The widespread development of these multifaceted objects in Italy and Northern Europe during the 15th and 16th centuries will be explored through approximately 60 works from The Met collection and other American and European institutions, from Hans Memlings late-15th century Portrait of a Man, whose reverse features one of the earliest independent still lifes, to Titians large canvas portrait cover depicting an allegory of love. The exhibition will include major loans from the Ashmolean Museum, Gallerie degli Uffizi, Museo Nacional Thyssen-Bornemisza, National Gallery of Art in Washington, and others.
Alison Manges Nogueira, Curator, Robert Lehman Collection at The Met said, Rather than being affixed to the wall and permanently visible, these three-dimensional objects, which were often stored away and unveiled for special viewings, were designed to restrict access to the sitters images. In fact, the viewer was first confronted by emblems and allegories evoking their inner character. The exhibition explores the symbiotic relationship between these physical and symbolic portraits that were bound in form and meaning, like the dual sides of the coins and medals which inspired them.
While few examples survive today, hinged or sliding covers were widely used in the 15th and 16th centuries. Since many multilayered portraits have been significantly altered over time, through the loss of their original frames, covers, and accompanying imagery, they are often considered to be independent likenesses rather than parts of a larger whole. The exhibition will reunite several portraits and their embellished covers that have been divided over time and made part of separate collections. The installation provides the opportunity to view all of the double-sided portraits in the round, including several works that are usually exhibited on the wall, so their reverses remain little known.
Hidden Faces: Covered Portraits of the Renaissance will open with an exploration of the broader tradition of multisided works, including ancient coins, Renaissance medals, and devotional paintings, as sources of inspiration for portraiture. Beyond protection from damage, concealment was integral to a portraits viewership and meaning, especially when the cover was adorned with coded imagery relating to the sitter. Portraits and other types of imagery, such as nudes, were often covered with curtains, covers, and lids, thereby hiding lovers identities and heightening privacy and anticipation.

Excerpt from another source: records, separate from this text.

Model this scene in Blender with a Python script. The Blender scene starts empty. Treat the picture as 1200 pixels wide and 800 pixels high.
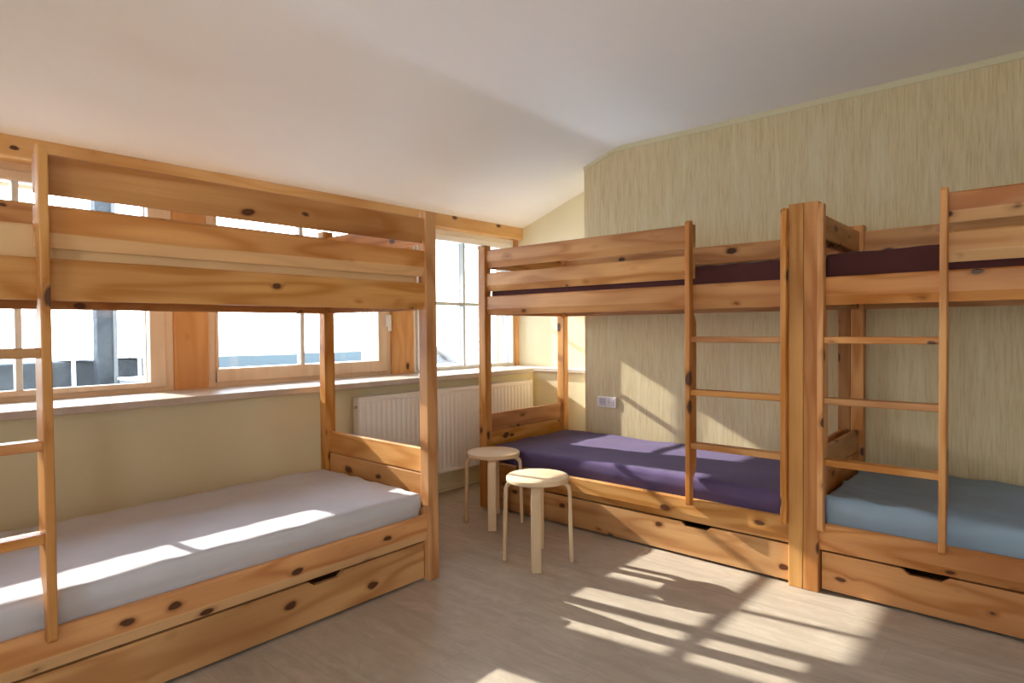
import bpy, bmesh, math, random
from mathutils import Vector, Matrix, noise
random.seed(7)
S = bpy.context.scene
COL = S.collection

# ------------------------------------------------------------------ mesh helpers
class MB:
    def __init__(s): s.bm = bmesh.new()
    def _new(s, fn):
        b = bmesh.new(); fn(b)
        me = bpy.data.meshes.new('tmp'); b.to_mesh(me); b.free()
        s.bm.from_mesh(me); bpy.data.meshes.remove(me)
    def box(s, x0, x1, y0, y1, z0, z1, bev=0.0, seg=2):
        def fn(b):
            bmesh.ops.create_cube(b, size=1)
            for v in b.verts:
                v.co = Vector((x0+(v.co.x+.5)*(x1-x0), y0+(v.co.y+.5)*(y1-y0), z0+(v.co.z+.5)*(z1-z0)))
            if bev > 0:
                bmesh.ops.bevel(b, geom=list(b.edges), offset=bev, segments=seg, affect='EDGES', profile=.5)
        s._new(fn); return s
    def prism(s, pts, axis, a0, a1, bev=0.0, seg=2):
        """polygon pts in the two remaining axes (order x,y,z) extruded along axis from a0 to a1"""
        def mk(p, a):
            if axis == 'x': return Vector((a, p[0], p[1]))
            if axis == 'y': return Vector((p[0], a, p[1]))
            return Vector((p[0], p[1], a))
        def fn(b):
            v0 = [b.verts.new(mk(p, a0)) for p in pts]; v1 = [b.verts.new(mk(p, a1)) for p in pts]
            n = len(pts)
            b.faces.new(v0); b.faces.new(v1)
            for i in range(n): b.faces.new((v0[i], v0[(i+1) % n], v1[(i+1) % n], v1[i]))
            bmesh.ops.recalc_face_normals(b, faces=b.faces)
            if bev > 0:
                bmesh.ops.bevel(b, geom=list(b.edges), offset=bev, segments=seg, affect='EDGES', profile=.5, clamp_overlap=True)
        s._new(fn); return s
    def cyl(s, p0, p1, r, n=16, bev=0.0, r1=None):
        p0, p1 = Vector(p0), Vector(p1); d = p1-p0
        def fn(b):
            bmesh.ops.create_cone(b, cap_ends=True, segments=n, radius1=r, radius2=r if r1 is None else r1, depth=d.length)
            if bev > 0:
                ed = [e for e in b.edges if abs(e.verts[0].co.z-e.verts[1].co.z) < 1e-6]
                bmesh.ops.bevel(b, geom=ed, offset=bev, segments=3, affect='EDGES', profile=.5)
            M = Matrix.Translation((p0+p1)/2) @ d.to_track_quat('Z', 'Y').to_matrix().to_4x4()
            bmesh.ops.transform(b, matrix=M, verts=b.verts)
        s._new(fn); return s
    def sweep(s, path, side, w, t):
        """rectangular strip swept along path (points), side = constant width direction, t = thickness"""
        path = [Vector(p) for p in path]; side = Vector(side).normalized()
        def fn(b):
            rings = []
            for i, p in enumerate(path):
                a = path[max(i-1, 0)]; c = path[min(i+1, len(path)-1)]
                tan = (c-a).normalized(); nrm = tan.cross(side).normalized()
                rings.append([b.verts.new(p+side*sx*w/2+nrm*sn*t/2) for sx, sn in ((-1,-1),(1,-1),(1,1),(-1,1))])
            for r0, r1 in zip(rings, rings[1:]):
                for k in range(4): b.faces.new((r0[k], r0[(k+1) % 4], r1[(k+1) % 4], r1[k]))
            b.faces.new(rings[0]); b.faces.new(rings[-1])
            bmesh.ops.recalc_face_normals(b, faces=b.faces)
            ed = [e for e in b.edges if len(e.link_faces) == 2 and e.link_faces[0].normal.angle(e.link_faces[1].normal) > 1.0]
            bmesh.ops.bevel(b, geom=ed, offset=min(w, t)*.16, segments=2, affect='EDGES', profile=.5)
        s._new(fn); return s
    def build(s, name, mat, parent=None, smooth=None):
        me = bpy.data.meshes.new(name); bmesh.ops.recalc_face_normals(s.bm, faces=s.bm.faces)
        s.bm.to_mesh(me); s.bm.free()
        o = bpy.data.objects.new(name, me); COL.objects.link(o)
        for m in (mat if isinstance(mat, (list, tuple)) else [mat]): me.materials.append(m)
        if smooth is not None:
            me.polygons.foreach_set('use_smooth', [True]*len(me.polygons))
            me.set_sharp_from_angle(angle=math.radians(smooth))
        if parent: o.parent = parent
        return o

def tag(o, label=None, cat=None, group=None, kind=None):
    if label: o['label'] = label
    if cat: o['category'] = cat
    if group: o['group'] = group
    if kind: o['kind'] = kind
    return o
def empty(name, loc=(0, 0, 0), rz=0):
    o = bpy.data.objects.new(name, None); COL.objects.link(o); o.location = loc; o.rotation_euler = (0, 0, rz)
    o.empty_display_size = .1
    return o
def struct(name, mb, mat, label, cat, parent=None, smooth=None):
    return tag(mb.build(name, mat, parent, smooth), label, cat, kind='structure')

# ------------------------------------------------------------------ materials
def new_mat(name):
    m = bpy.data.materials.new(name); m.use_nodes = True
    nt = m.node_tree; nt.nodes.clear()
    out = nt.nodes.new('ShaderNodeOutputMaterial')
    return m, nt, out
def N(nt, t, **k):
    n = nt.nodes.new(t)
    for a, v in k.items(): setattr(n, a, v)
    return n
def L(nt, a, b): nt.links.new(a, b)
def math_(nt, op, a, b=None, c=None):
    n = N(nt, 'ShaderNodeMath', operation=op)
    for i, v in enumerate((a, b, c)):
        if v is None: continue
        if isinstance(v, (int, float)): n.inputs[i].default_value = v
        else: L(nt, v, n.inputs[i])
    return n.outputs[0]
def ramp(nt, fac, stops, interp='LINEAR'):
    r = N(nt, 'ShaderNodeValToRGB'); r.color_ramp.interpolation = interp
    els = r.color_ramp.elements
    while len(els) < len(stops): els.new(.5)
    for e, (p, c) in zip(els, stops): e.position = p; e.color = (*c, 1) if len(c) == 3 else c
    L(nt, fac, r.inputs[0]); return r.outputs[0]
def mixc(nt, fac, a, b, blend='MIX'):
    n = N(nt, 'ShaderNodeMix', data_type='RGBA', blend_type=blend)
    for sock, v in ((n.inputs[0], fac), (n.inputs[6], a), (n.inputs[7], b)):
        if isinstance(v, (int, float)): sock.default_value = v
        elif isinstance(v, tuple): sock.default_value = (*v, 1)
        else: L(nt, v, sock)
    return n.outputs[2]
def mapping(nt, vec, scale, loc=(0, 0, 0)):
    n = N(nt, 'ShaderNodeMapping'); n.inputs['Scale'].default_value = scale; n.inputs['Location'].default_value = loc
    L(nt, vec, n.inputs['Vector']); return n.outputs[0]
def noise_(nt, vec, scale=1, detail=3, rough=.55, dist=0):
    n = N(nt, 'ShaderNodeTexNoise'); L(nt, vec, n.inputs['Vector'])
    n.inputs['Scale'].default_value = scale; n.inputs['Detail'].default_value = detail
    n.inputs['Roughness'].default_value = rough; n.inputs['Distortion'].default_value = dist
    return n.outputs['Fac']
def bsdf(nt, out, color, rough=.5, spec=.4, bump=None, bstr=.2, bdist=.002, sheen=0):
    p = N(nt, 'ShaderNodeBsdfPrincipled')
    if isinstance(color, tuple): p.inputs['Base Color'].default_value = (*color, 1)
    else: L(nt, color, p.inputs['Base Color'])
    if isinstance(rough, (int, float)): p.inputs['Roughness'].default_value = rough
    else: L(nt, rough, p.inputs['Roughness'])
    p.inputs['Specular IOR Level'].default_value = spec
    if sheen: p.inputs['Sheen Weight'].default_value = sheen
    if bump is not None:
        b = N(nt, 'ShaderNodeBump'); b.inputs['Strength'].default_value = bstr; b.inputs['Distance'].default_value = bdist
        L(nt, bump, b.inputs['Height']); L(nt, b.outputs[0], p.inputs['Normal'])
    L(nt, p.outputs[0], out.inputs[0]); return p

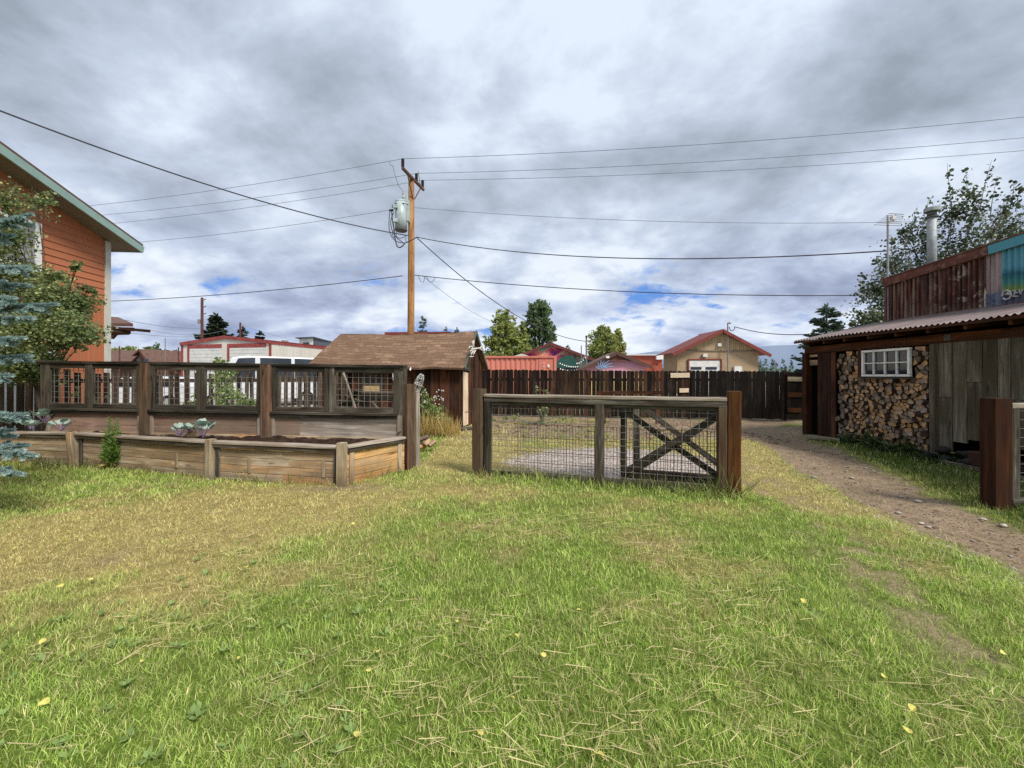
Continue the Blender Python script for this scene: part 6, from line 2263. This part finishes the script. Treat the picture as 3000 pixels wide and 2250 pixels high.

The exhibition will explore covered portraits by region, beginning with 15th century Northern Europe, where bust-length likenesses painted with extraordinary naturalism were frequently adorned on their reverses with imitation stone to highlight the sitters status and the enduring nature of their likeness. This later lead to portraits, including those by Rogier van der Weyden, that were adorned on their reverses with heraldry and personal emblems, and to the experimental secular imagery on reverses and covers that began to flourish under Hans Memling.
The galleries continue with multisided portraits in Italy toward the end of the 15th century. Beyond Florence, a particularly strong tradition of multisided portraits flourished in Venice under artists such as Jacometto Veneziano, Lorenzo Lotto, and Titian. Ranging from diminutive wood boxes to large-scale canvas covers, many of the Italian works on view bear imagery and inscriptions alluding to classical antiquity and personal virtues, such as chastity, that celebrated the portrait sitters intellectual, moral, and social standing. The meaning of these allegories was often intended to be enigmatic and to prompt discussion among viewers. While portraits and their covers are displayed alongside one another in the exhibition, visitors will have the opportunity to view digital recreations of the process of unveiling.
In Northern Europe during the first half of the 16th century multisided portraits continued under the patronage of the wealthy merchants and bankers in the German cities of Nuremberg, Augsburg, and Frankfurt, as well as the Electors of Saxony, who commissioned these works for wide-ranging functions from objects of love to political propaganda. The gallery will present a rare opportunity to view works that are not typically exhibited in the round.
Hidden Faces closes with a gallery devoted to small-scale portraits, like those created by the German artists Lucas Cranach and Hans Holbein, which were frequently given as gifts on the occasion of a betrothal, marriage, or journey. Carried or worn on the body, such personal and intimate works were designed for portability. These miniatures could often bear a considerable agenda, as with the paired roundels by Cranach commissioned by the Protestant reformer Martin Luther of himself and his wife. Fitted together in small wood boxes, they were distributed as propaganda upon the couples controversial marriage in 1525. Lockets, watches, and false coins dating to the 16th and 17th centuries illustrate the continuing tradition of highly personal and diminutive objects whose layered formats provided an invaluable opportunity to augment and personalize the presentation of the sitter.